Gewillig
Psalm 8:5
Dat Gij zijner gedenkt, en hem bezoekt?
U, die tot nu toe geen leven bezit, maar nog in uw ellende verdronken ligt, kom, laat uw gedachten eens bedaard over deze zaak gaan: of de Heere ook aan u in Zijn liefde gedacht heeft, of niet. Zo lang u dood blijft, naar het vlees leeft, kunt noch mag u een inbeelding hebben van ook onder het gedenken van de Heere te vallen.

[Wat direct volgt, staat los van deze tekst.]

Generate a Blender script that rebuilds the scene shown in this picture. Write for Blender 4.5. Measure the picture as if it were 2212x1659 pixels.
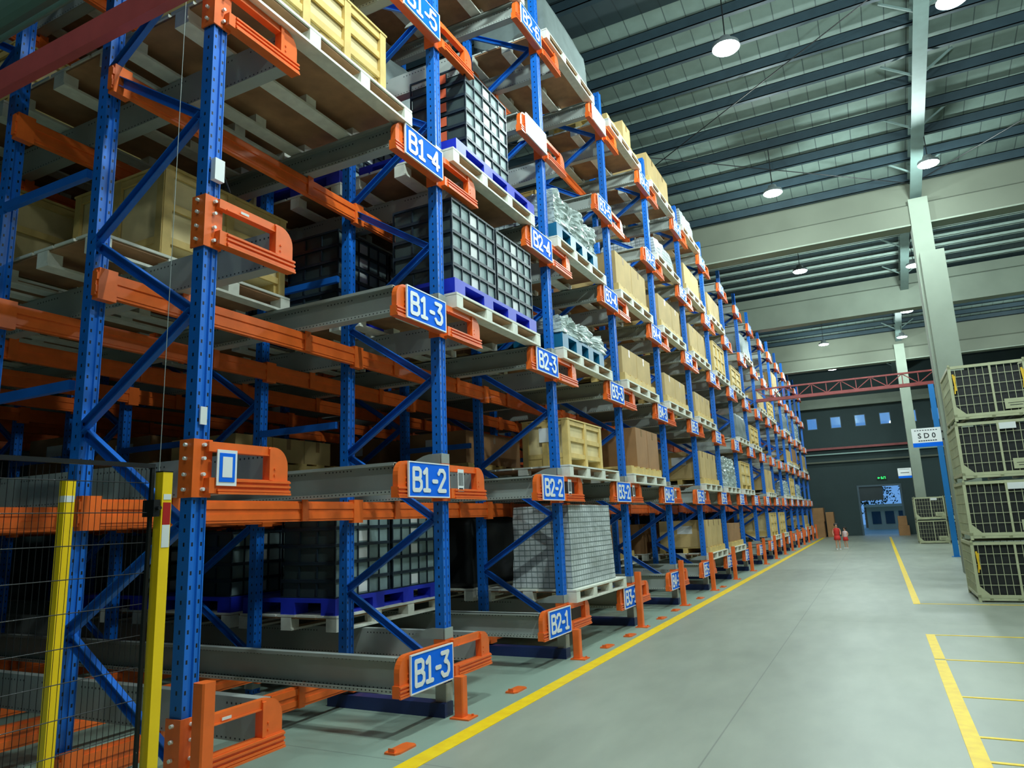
import bpy, bmesh, math, random
from mathutils import Vector, Matrix
random.seed(7)
for o in list(bpy.data.objects): bpy.data.objects.remove(o)
COL = bpy.context.scene.collection
sc = bpy.context.scene

# ------------------------------------------------------------------ camera
R2 = Vector((0.88973956, 0.45486366, -0.03824366))
U2 = Vector((0.12057094, -0.15338219, 0.98078364))
FW = Vector((-0.44025694, 0.87725308, 0.19131354))
cd = bpy.data.cameras.new('camera'); cam = bpy.data.objects.new('camera', cd); COL.objects.link(cam)
cd.sensor_width = 36; cd.lens = 24.854; cd.clip_end = 200; cd.clip_start = .05
M = Matrix((R2, U2, -FW)).transposed().to_4x4(); M.translation = Vector((2.63982, 0, 1.21224)); cam.matrix_world = M
sc.camera = cam
sc.view_settings.view_transform = 'Standard'
sc.view_settings.look = 'None'
sc.view_settings.gamma = 1
sc.view_settings.use_curve_mapping = False
sc.view_settings.exposure = 0.75

# ------------------------------------------------------------------ world: dusk sky
w = bpy.data.worlds.new('dusk_sky'); sc.world = w; w.use_nodes = True
wb = w.node_tree.nodes['Background']; wb.inputs[0].default_value = (.12, .31, .66, 1); wb.inputs[1].default_value = .62

# ------------------------------------------------------------------ lamps of the hall (positions used by the lamp builder)
LAMP_Z = 7.0
LAMPS = [(1.62, 8.45), (1.6, 13.15), (1.62, 18.1), (1.6, 27.0), (4.12, 8.9), (4.12, 13.4), (4.12, 19.25), (4.12, 23.85), (4.08, 27.5),
         (1.6, 2.6), (1.6, -2.2), (4.12, 3.2), (1.6, 22.6), (1.6, 32.2), (7.6, 6.5), (7.6, 16.5), (4.1, -2.2), (7.6, 26)]
LAMP_W = 150.0

# ------------------------------------------------------------------ materials
def lin(c):
    return tuple(((v/255)/12.92 if v/255 <= .04045 else ((v/255+.055)/1.055)**2.4) for v in c)
MATS = {}
def mat(name, rgb, rough=.5, metal=0, noise=0., nscale=6., emit=None, es=0, spec=.5, bump=0., bscale=40., coat=0, alpha=1, trans=0):
    if name in MATS: return MATS[name]
    m = bpy.data.materials.new(name); m.use_nodes = True; nt = m.node_tree; b = nt.nodes['Principled BSDF']
    c = lin(rgb) + (1,)
    b.inputs['Base Color'].default_value = c; b.inputs['Roughness'].default_value = rough; b.inputs['Metallic'].default_value = metal
    b.inputs['Specular IOR Level'].default_value = spec; b.inputs['Coat Weight'].default_value = coat
    b.inputs['Alpha'].default_value = alpha; b.inputs['Transmission Weight'].default_value = trans
    if noise > 0 or bump > 0:
        tc = nt.nodes.new('ShaderNodeTexCoord')
    if noise > 0:
        n = nt.nodes.new('ShaderNodeTexNoise'); n.inputs['Scale'].default_value = nscale; n.inputs['Detail'].default_value = 5
        nt.links.new(tc.outputs['Object'], n.inputs['Vector'])
        mx = nt.nodes.new('ShaderNodeMix'); mx.data_type = 'RGBA'
        mr = nt.nodes.new('ShaderNodeMapRange'); mr.inputs['From Min'].default_value = .3; mr.inputs['From Max'].default_value = .7
        nt.links.new(n.outputs['Fac'], mr.inputs['Value']); nt.links.new(mr.outputs['Result'], mx.inputs['Factor'])
        mx.inputs['A'].default_value = tuple(v*(1-noise) for v in c[:3]) + (1,)
        mx.inputs['B'].default_value = tuple(min(1, v*(1+noise)) for v in c[:3]) + (1,)
        nt.links.new(mx.outputs['Result'], b.inputs['Base Color'])
    if bump > 0:
        n2 = nt.nodes.new('ShaderNodeTexNoise'); n2.inputs['Scale'].default_value = bscale; n2.inputs['Detail'].default_value = 4
        nt.links.new(tc.outputs['Object'], n2.inputs['Vector'])
        bp = nt.nodes.new('ShaderNodeBump'); bp.inputs['Strength'].default_value = bump; bp.inputs['Distance'].default_value = .02
        nt.links.new(n2.outputs['Fac'], bp.inputs['Height']); nt.links.new(bp.outputs['Normal'], b.inputs['Normal'])
    if emit:
        b.inputs['Emission Color'].default_value = lin(emit) + (1,); b.inputs['Emission Strength'].default_value = es
    MATS[name] = m
    return m

def N(nt, t, **k):
    n = nt.nodes.new(t)
    for a, v in k.items(): setattr(n, a, v)
    return n
def mth(nt, op, a, b=None, c=None):
    n = nt.nodes.new('ShaderNodeMath'); n.operation = op
    for i, v in enumerate((a, b, c)):
        if v is None: continue
        if isinstance(v, (int, float)): n.inputs[i].default_value = v
        else: nt.links.new(v, n.inputs[i])
    return n.outputs[0]

def perforated(name, rgb, rough, metal, mode, pitch, hole, dark=(8, 14, 26)):
    """steel with rows of punched holes; mode 'upright' (columns run along z) or 'rail' (rows run along x)"""
    m = bpy.data.materials.new(name); m.use_nodes = True; nt = m.node_tree; b = nt.nodes['Principled BSDF']
    b.inputs['Roughness'].default_value = rough; b.inputs['Metallic'].default_value = metal
    tc = N(nt, 'ShaderNodeTexCoord'); sp = N(nt, 'ShaderNodeSeparateXYZ'); nt.links.new(tc.outputs['Object'], sp.inputs[0])
    sn = N(nt, 'ShaderNodeSeparateXYZ'); nt.links.new(tc.outputs['Normal'], sn.inputs[0])
    X, Y, Z = sp.outputs
    if mode == 'upright':
        fr = mth(nt, 'FRACT', mth(nt, 'DIVIDE', Z, pitch)); row = mth(nt, 'LESS_THAN', mth(nt, 'ABSOLUTE', mth(nt, 'SUBTRACT', fr, .5)), hole/pitch)
        cA = mth(nt, 'LESS_THAN', mth(nt, 'ABSOLUTE', mth(nt, 'SUBTRACT', mth(nt, 'ABSOLUTE', Y), .023)), .0045)
        cB = mth(nt, 'LESS_THAN', mth(nt, 'ABSOLUTE', mth(nt, 'SUBTRACT', mth(nt, 'ABSOLUTE', X), .035)), .005)
        nx = mth(nt, 'GREATER_THAN', mth(nt, 'ABSOLUTE', sn.outputs[0]), .7); ny = mth(nt, 'GREATER_THAN', mth(nt, 'ABSOLUTE', sn.outputs[1]), .7)
        hm = mth(nt, 'MULTIPLY', row, mth(nt, 'ADD', mth(nt, 'MULTIPLY', cA, nx), mth(nt, 'MULTIPLY', cB, ny)))
    else:
        fr = mth(nt, 'FRACT', mth(nt, 'DIVIDE', X, pitch)); row = mth(nt, 'LESS_THAN', mth(nt, 'ABSOLUTE', mth(nt, 'SUBTRACT', fr, .5)), hole/pitch)
        grp = mth(nt, 'GREATER_THAN', mth(nt, 'FRACT', mth(nt, 'DIVIDE', X, .37)), .35)
        cz = mth(nt, 'LESS_THAN', mth(nt, 'ABSOLUTE', mth(nt, 'SUBTRACT', Z, .07)), .005)
        cz2 = mth(nt, 'LESS_THAN', mth(nt, 'ABSOLUTE', mth(nt, 'ADD', Z, .083)), .004)
        hm = mth(nt, 'ADD', mth(nt, 'MULTIPLY', mth(nt, 'MULTIPLY', row, cz), grp), mth(nt, 'MULTIPLY', row, cz2))
    no = N(nt, 'ShaderNodeTexNoise'); no.inputs['Scale'].default_value = 3; no.inputs['Detail'].default_value = 6
    nt.links.new(tc.outputs['Object'], no.inputs['Vector'])
    c = lin(rgb)
    m1 = N(nt, 'ShaderNodeMix', data_type='RGBA'); nt.links.new(no.outputs['Fac'], m1.inputs['Factor'])
    m1.inputs['A'].default_value = tuple(v*.8 for v in c)+(1,); m1.inputs['B'].default_value = tuple(min(1, v*1.2) for v in c)+(1,)
    m2 = N(nt, 'ShaderNodeMix', data_type='RGBA'); nt.links.new(hm, m2.inputs['Factor']); nt.links.new(m1.outputs['Result'], m2.inputs['A'])
    m2.inputs['B'].default_value = lin(dark)+(1,)
    nt.links.new(m2.outputs['Result'], b.inputs['Base Color'])
    MATS[name] = m
    return m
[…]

Maar stel u eens voor dat daar al uw heil uit voort zal moeten komen, als u iets verkrijgen zult. Bedenk dat u niet weet wat er nog van u zal worden en wat het de Heere zal behagen u te geven. Bedenk dat u het wel waard bent om verdoemd te worden om uw zonden. Bedenk dat God het u als een plicht heeft opgelegd dat u zich bekeert en het Evangelie gelooft. God zegt: Zie, daar is Mijn Zoon, Die in alle volheid om zalig te maken is; neem tot Hem uw toevlucht, neem Hem aan tot Profeet, Priester en Koning. Verlaat dat aardse, dat leven, leef in liefde, vreze Gods en in alle deugdzaamheid. Dit doen is uw plicht. Hierbij doet God de belofte dat zij die in de Zoon geloven, met een geloof dat levend is door goede werken en werkend door de liefde, vergeving der zonde en eeuwige zaligheid zullen verkrijgen.